Landwirtschaftsbetriebe erhalten von der Europäischen Union Direktzahlungen für die Einkommens- und Risikoabsicherung, sowie als Ausgleich für Umwelt-, Tier und Verbraucherschutzstandards – die Beihilfen machen im Wirtschaftsjahr 2021/202 fast die Hälfte des Einkommens aus. Trotz dieser Direktzahlungen musste der Staat jedoch in den vergangenen Jahren regelmäßig zusätzliche Sonderbeihilfen in mehrstelliger Millionenhöhe bereitstellen, um einen Teil der landwirtschaftlichen Betriebe bei größeren Witterungs- und Marktkrisen vor dem Aus zu bewahren.

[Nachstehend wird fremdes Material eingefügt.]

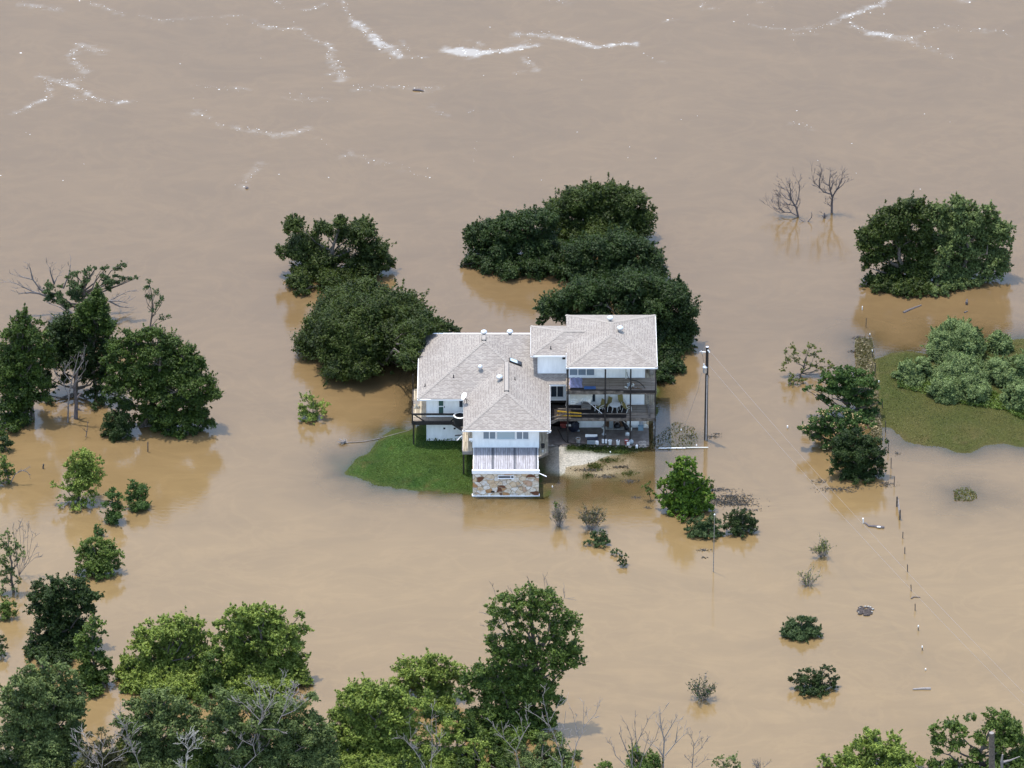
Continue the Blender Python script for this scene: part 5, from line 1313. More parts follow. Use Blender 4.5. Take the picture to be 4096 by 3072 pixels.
ptree(FL, 'tree', 'mid green tree at the left edge of the photo, left end of the cluster', 'tree', (290, 1490),
      [(220, 540, 45), (190, 600, 60), (250, 630, 55), (110, 630, 35), (150, 700, 80), (260, 730, 80), (350, 660, 50), (60, 760, 70), (180, 820, 100), (310, 820, 90), (400, 760, 60), (60, 900, 90), (200, 950, 110), (340, 930, 90), (80, 1050, 110), (220, 1090, 110), (330, 1060, 80), (60, 1200, 110), (190, 1230, 100), (320, 1190, 80), (420, 1180, 60), (420, 870, 70), (430, 1000, 70), (380, 1300, 60), (300, 1300, 70), (80, 1370, 100), (200, 1400, 90), (60, 1520, 80), (180, 1500, 85), (110, 1590, 70), (240, 1330, 80), (0, 1640, 60)], 'green', dens=.9, r0=.2, group=TG)
t = ptree(FL, 'tree', 'half-bare tree with ivy-clad limbs at the top of the left-hand cluster', 'tree', (680, 600),
      [(430, 320, 45), (420, 370, 40), (450, 430, 55), (510, 400, 45), (530, 330, 28), (540, 460, 50), (600, 500, 45), (600, 250, 28), (650, 210, 36), (640, 300, 45), (690, 200, 20), (680, 340, 50), (640, 400, 55), (700, 420, 50), (760, 210, 40), (800, 180, 38), (840, 165, 20), (770, 280, 42), (720, 320, 35), (900, 170, 30), (940, 160, 25), (920, 230, 34), (960, 290, 55), (1010, 240, 42), (1050, 170, 42), (1090, 130, 32), (1030, 300, 40), (1090, 260, 34), (1150, 260, 26), (1200, 250, 22), (950, 350, 40)], 'cedar', dens=.95, size=.22, r0=.22, clump=.5, group=TG, back=False)
ptree(FL, 'tree', 'thin upright sapling with sparse leaves right of the conical green tree', 'tree', (1300, 850),
      [(1315, 280, 28), (1290, 340, 30), (1380, 375, 34), (1340, 410, 34), (1430, 440, 34), (1400, 480, 36), (1290, 410, 22), (1350, 540, 30), (1430, 600, 30), (1490, 590, 22), (1310, 330, 20)], 'cedar', dens=.55, size=.2, r0=.09, clump=.5, ragged=.5, group=TG, back=False)
ptree(FL, 'shrub', 'dark bush at the right foot of the left-hand cluster', 'shrub', (1060, 1640), [(1010, 1480, 70), (1090, 1480, 60), (960, 1560, 60), (1050, 1570, 90), (1140, 1550, 60), (930, 1630, 45), (1020, 1650, 70), (1110, 1640, 60), (1060, 1400, 35)], 'deep', r0=.08, size=.2, group=SG)

# --- left middle
ptree(FM, 'tree', 'airy light green tree alone in the water on the left', 'tree', (740, 800),
      [(800, 270, 60), (720, 320, 70), (840, 330, 80), (940, 340, 50), (650, 390, 60), (750, 420, 90), (860, 430, 90), (940, 470, 55), (680, 500, 80), (790, 530, 95), (890, 550, 75), (590, 590, 40), (520, 570, 35), (490, 545, 18), (680, 620, 80), (800, 640, 85), (900, 650, 50), (590, 690, 45), (680, 720, 65), (790, 740, 60), (580, 770, 28), (720, 790, 55), (880, 730, 45)], 'bright', dens=.62, r0=.12, size=.22, clump=.38, ragged=.45, group=TG)
ptree(FM, 'shrub', 'narrow double-humped bush right of the airy light green tree', 'shrub', (1060, 935),
      [(1060, 620, 40), (1020, 660, 35), (1080, 680, 55), (1140, 680, 45), (1000, 750, 40), (1090, 770, 60), (1150, 790, 40), (1040, 850, 60), (1110, 860, 55), (1040, 910, 50), (1090, 910, 40)], 'mimosa', dens=1.1, r0=.08, size=.18, clump=.5, group=SG)
ptree(FM, 'shrub', 'rounded dark bush with a flat left arm, right of the double-humped bush', 'shrub', (1310, 825),
      [(1270, 550, 40), (1250, 600, 50), (1330, 600, 55), (1390, 620, 35), (1210, 640, 35), (1290, 680, 60), (1370, 690, 45), (1240, 710, 55), (1330, 760, 70), (1400, 770, 45), (1270, 790, 45)], 'mimosa', dens=1.1, r0=.08, size=.18, clump=.5, group=SG)
ptree(FM, 'shrub', 'tiny bush just above the round left bush', 'shrub', (945, 1050), [(920, 975, 36), (940, 1020, 50), (980, 1030, 30), (910, 1025, 35)], 'mimosa', dens=1.1, r0=.05, size=.18, group=SG)
ptree(FM, 'shrub', 'large round bush in the water at the left, above the dark tree', 'shrub', (930, 1455),
      [(860, 1110, 60), (800, 1150, 60), (950, 1130, 70), (1040, 1150, 60), (760, 1210, 60), (870, 1220, 90), (1000, 1220, 90), (1090, 1230, 65), (1150, 1230, 40), (760, 1290, 60), (880, 1320, 90), (1000, 1320, 90), (1100, 1310, 60), (780, 1370, 60), (880, 1400, 75), (1000, 1400, 75), (1080, 1370, 50), (720, 1385, 30), (930, 1440, 55), (840, 1440, 40)], 'mid', dens=.95, r0=.1, size=.2, group=SG)
ptree(FM, 'shrub', 'small dark bush cut by the left edge, below the left-hand cluster', 'shrub', (60, 240), [(60, 140, 55), (20, 150, 50), (90, 180, 40), (50, 210, 55), (10, 220, 45)], 'deep', r0=.06, size=.2, group=SG)
ptree(FM, 'tree', 'small tree cut by the left edge with a bare twig arching right', 'tree', (95, 620), [(40, 320, 50), (10, 380, 60), (70, 400, 50), (30, 470, 60), (110, 470, 40), (60, 530, 45), (0, 560, 40), (130, 440, 24)], 'mid', dens=.75, r0=.1, size=.22, ragged=.4, group=TG)
ptree(FM, 'tree', 'sparse leafy tree cut by the left edge, in front of a fan of bare stems', 'tree', (130, 1640),
      [(70, 1020, 30), (110, 1060, 35), (30, 1060, 45), (130, 1130, 40), (50, 1150, 60), (170, 1180, 50), (210, 1230, 40), (100, 1220, 55), (30, 1280, 60), (160, 1270, 36), (80, 1370, 60), (20, 1420, 50), (130, 1420, 45), (170, 1490, 32), (60, 1500, 55), (140, 1560, 36), (40, 1590, 50)], 'blue', dens=.6, r0=.12, size=.22, ragged=.45, group=TG)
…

Damit solche Zahlungen künftig nicht mehr – oder zumindest nicht mehr in dieser Höhe – nötig werden, fordern einige Vertreter der Agrarbranche vom Staat, die betriebliche Risikovorsorge der Landwirtinnen und Landwirte durch steuerliche Anreize zu unterstützen. Diskutiert wurden dabei bereits verschiedene Modelle, wie die steuerfreie Risikoausgleichsrücklage oder die Reduzierungen der Versicherungssteuer, beispielsweise für Trockenheit. In die Praxis schaffte es aber nur die mehrjährige Gewinnglättung. Hiernach wurde die Einkommensteuer in land- und forstwirtschaftlichen Betrieben nicht auf der Grundlage des aktuellen Steuerjahrs bemessen, sondern ein geglätteter dreijähriger Durchschnittsgewinn herangezogen. Die Maßnahme steht nicht mehr zur Verfügung – der Bundesrat entschied sich 2022 gegen eine Verlängerung.